You can set some parameters of TCP connection, including the receive buffer size, send buffer size, non-delay attribute, keepalive interval and transmission times.

You can set parameters for the terminal buffer, including whether to clear the buffer before receiving data, receive buffer size, send buffer threshold, and the maximum size of data to be sent to the terminal at one time.

When an RTC client needs to initiate a connection to an RTC server, it first initiates a connection to the RTC server that corresponds to the VTY with the lowest number. If the number of connection failures exceeds the threshold, the RTC client initiates a connection to the RTC server that corresponds to the VTY with the second lowest number.

If the RTC server is configured to switch between VTYs based on priority (the lower the VTY number, the higher the priority) and the VTY number corresponding to a new connection request is less than the VTY number corresponding to the existing connection, the RTC server tears down the existing connection and begins to use the new connection for communication. If the RTC server is not configured to perform VTY switching based on priority and a connection is already established, the RTC server will ignore any new connection request.

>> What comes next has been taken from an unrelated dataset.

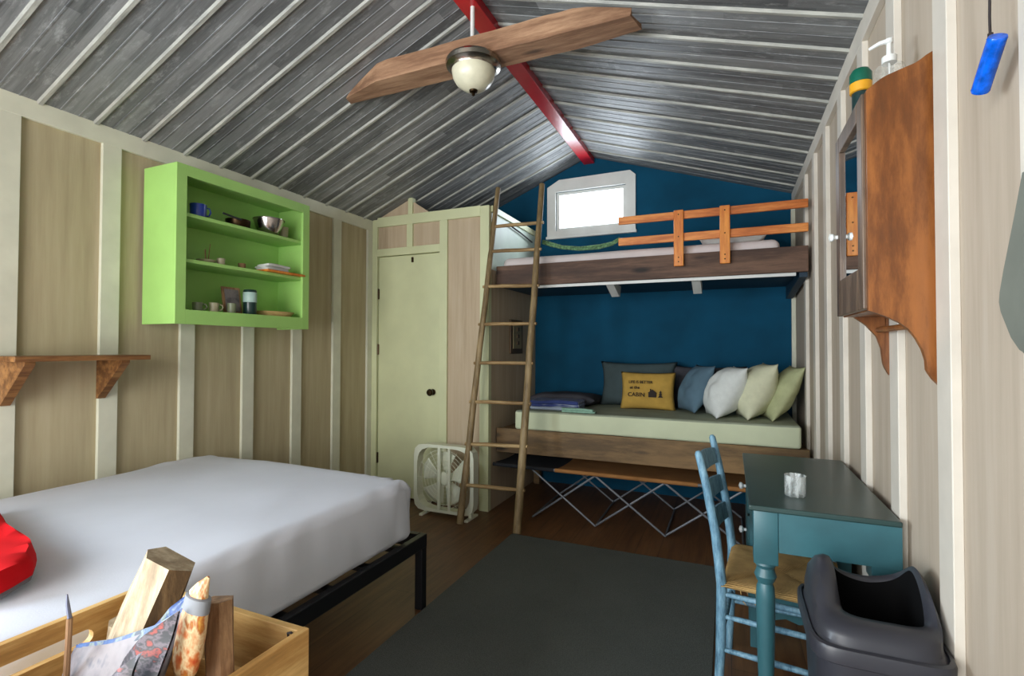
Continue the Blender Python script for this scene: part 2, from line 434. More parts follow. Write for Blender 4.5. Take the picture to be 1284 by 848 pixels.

The RTC server can perform password authentication on RTC clients to enhance security. Authentication succeeds only when the passwords configured on the RTC server and the RTC client match.

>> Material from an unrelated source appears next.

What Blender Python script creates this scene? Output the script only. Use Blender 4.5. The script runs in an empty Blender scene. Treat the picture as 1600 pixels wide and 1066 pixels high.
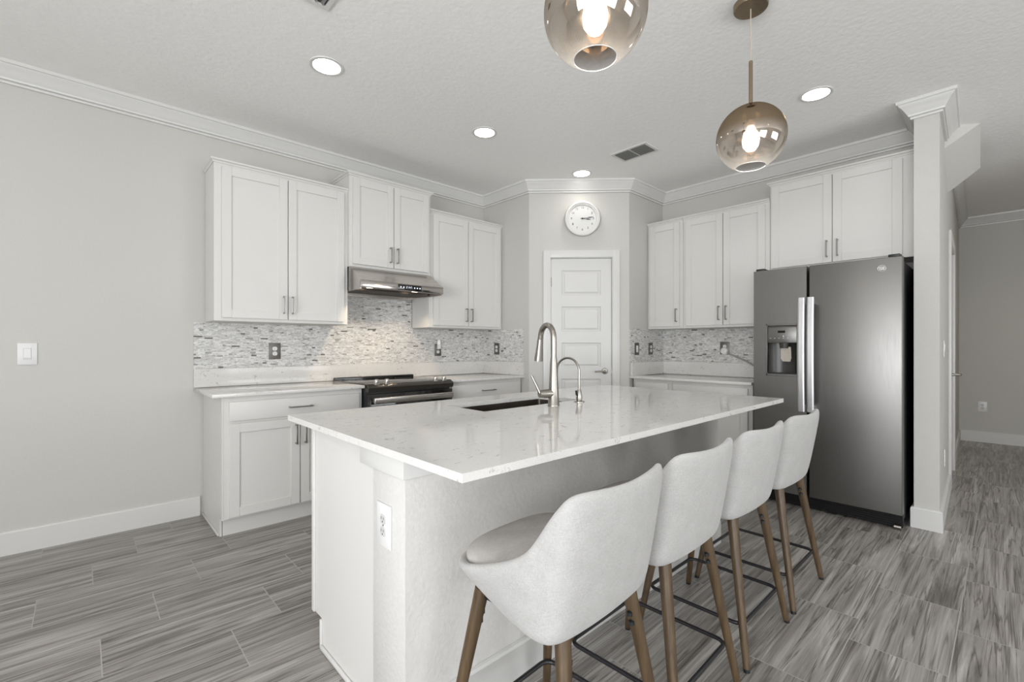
import bpy, bmesh, math, random
from mathutils import Vector, Matrix
random.seed(7)
sc = bpy.context.scene
COL = sc.collection
PI = math.pi

# ------------------------------------------------------------------ camera, world, big lights, exposure
cam_d = bpy.data.cameras.new('camera')
cam_d.sensor_width = 36.0
cam_d.lens = 720.5 / 1600 * 36.0
cam_d.shift_y = 7.46 / 1600
cam_d.clip_start = 0.05
cam = bpy.data.objects.new('camera', cam_d)
COL.objects.link(cam)
cam.location = (0, -3.954, 1.214)
cam.rotation_euler = (PI / 2, 0, 0.821 - PI / 2)
sc.camera = cam

sc.view_settings.view_transform = 'Standard'
sc.view_settings.look = 'None'
sc.view_settings.gamma = 1.0
sc.view_settings.use_curve_mapping = False
sc.view_settings.exposure = -0.45
sc.cycles.max_bounces = 10
sc.cycles.diffuse_bounces = 6
sc.cycles.glossy_bounces = 5
sc.cycles.transparent_max_bounces = 12
sc.cycles.transmission_bounces = 8
sc.cycles.caustics_reflective = False
sc.cycles.caustics_refractive = False
sc.cycles.sample_clamp_indirect = 4.0
sc.cycles.use_denoising = True

world = bpy.data.worlds.new('world')
sc.world = world
world.use_nodes = True
wn = world.node_tree
wn.nodes.clear()
wo = wn.nodes.new('ShaderNodeOutputWorld')
wb = wn.nodes.new('ShaderNodeBackground')
wb.inputs['Color'].default_value = (0.9, 0.95, 1.0, 1)
wb.inputs['Strength'].default_value = 2.0
wn.links.new(wb.outputs[0], wo.inputs[0])


def area_light(name, loc, rot, sx, sy, power, color=(1, 1, 1), spread=180):
    d = bpy.data.lights.new(name, 'AREA')
    d.shape = 'RECTANGLE'
    d.size = sx
    d.size_y = sy
    d.energy = power
    d.color = color
    d.spread = math.radians(spread)
    o = bpy.data.objects.new(name, d)
    COL.objects.link(o)
    o.location = loc
    o.rotation_euler = rot
    return o


H = 2.845
# daylight entering through the room's own windows (rear sliding door, rear window, side window)
area_light('daylight_sliding_door', (-0.9, -7.85, 1.15), (PI / 2 + 0.55, 0, 0), 2.9, 2.1, 140, (0.96, 0.98, 1.0))
area_light('daylight_rear_window', (3.4, -7.85, 1.5), (PI / 2 + 0.55, 0, 0), 2.2, 1.5, 82, (0.96, 0.98, 1.0))
area_light('daylight_side_window', (-3.35, -4.6, 1.35), (PI / 2 + 0.60, 0, -PI / 2), 3.2, 1.9, 365, (0.96, 0.975, 1.0))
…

Terminal access supports VPNs. That is, some of the terminals connected to the router can be grouped in one VPN domain and some other in another VPN domain. This allows a terminal to access the FEP or remote router that is in the same VPN domain as the terminal.

In practice, some users need to use the FEP to perform necessary authentication on the connected router to enhance data security. Two authentication modes are supported: character string-based authentication and MAC-based authentication.

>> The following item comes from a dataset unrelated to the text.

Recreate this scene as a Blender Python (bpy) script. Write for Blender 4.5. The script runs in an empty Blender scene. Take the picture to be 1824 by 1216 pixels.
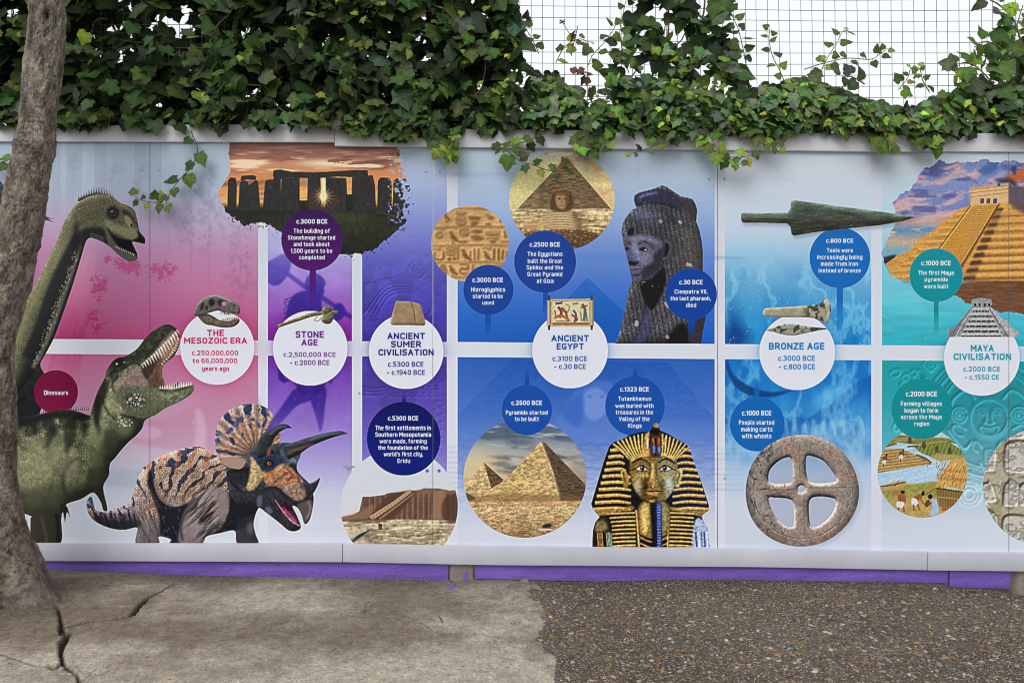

In character string-based authentication, which is similar to password authentication, the same authentication character string is configured on the FEP and the router. To establish a connection with the FEP, the router sends the authentication character string to the FEP, and the FEP checks whether the authentication strings match. If yes, the authentication succeeds. If not, the authentication fails and the connection attempt fails.

The difference between MAC-based authentication and character string-based authentication is that the MAC addresses configured on the FEP and the router are the same. This MAC address is the MAC address of an interface on the router (You can specify the MAC address with a command).

Some terminal devices, such as radars, need to share data between each other. RTC terminal access provides many-to-one relay forwarding based on TCP. Routers connecting these terminals are connected to one relay server, which copies and forwards data between routers.

This mode is mainly applied to voice transmission. TCP RTC transparent transmission has a certain forwarding delay, and is not suitable for voice communications. Because the voice service does not require high reliability, voice data can be transmitted through UDP. This mode provides one-to-one transmission in synchronous mode, but does not support asynchronous mode.

Access devices send flow control character strings received from terminals to the FEP. If the FEP receives a packet that contains both the flow control characters 0x13 to enable flow control, and 0x11 to disable flow control, the FEP enables flow control but does not disable it. As a result, the FEP stops sending data to the corresponding terminal, and the display pauses until you disable flow control by pressing the shortcut key. To prevent this issue, configure the device to filter flow control characters out of the data received from terminals and to perform flow control by itself.

In TCP RTC many-to-one or TCP one-to-one transparent transmission mode, the RTC server complies with RFC 896 to use the Nagle algorithm to prevent network congestions caused by a large number of TCP packets. However, this algorithm also causes time delay during TCP packet transmission for application programs, especially for interactive ones. The RTC server allows you to disable the Nagle algorithm by setting the TCP_NODELAY option.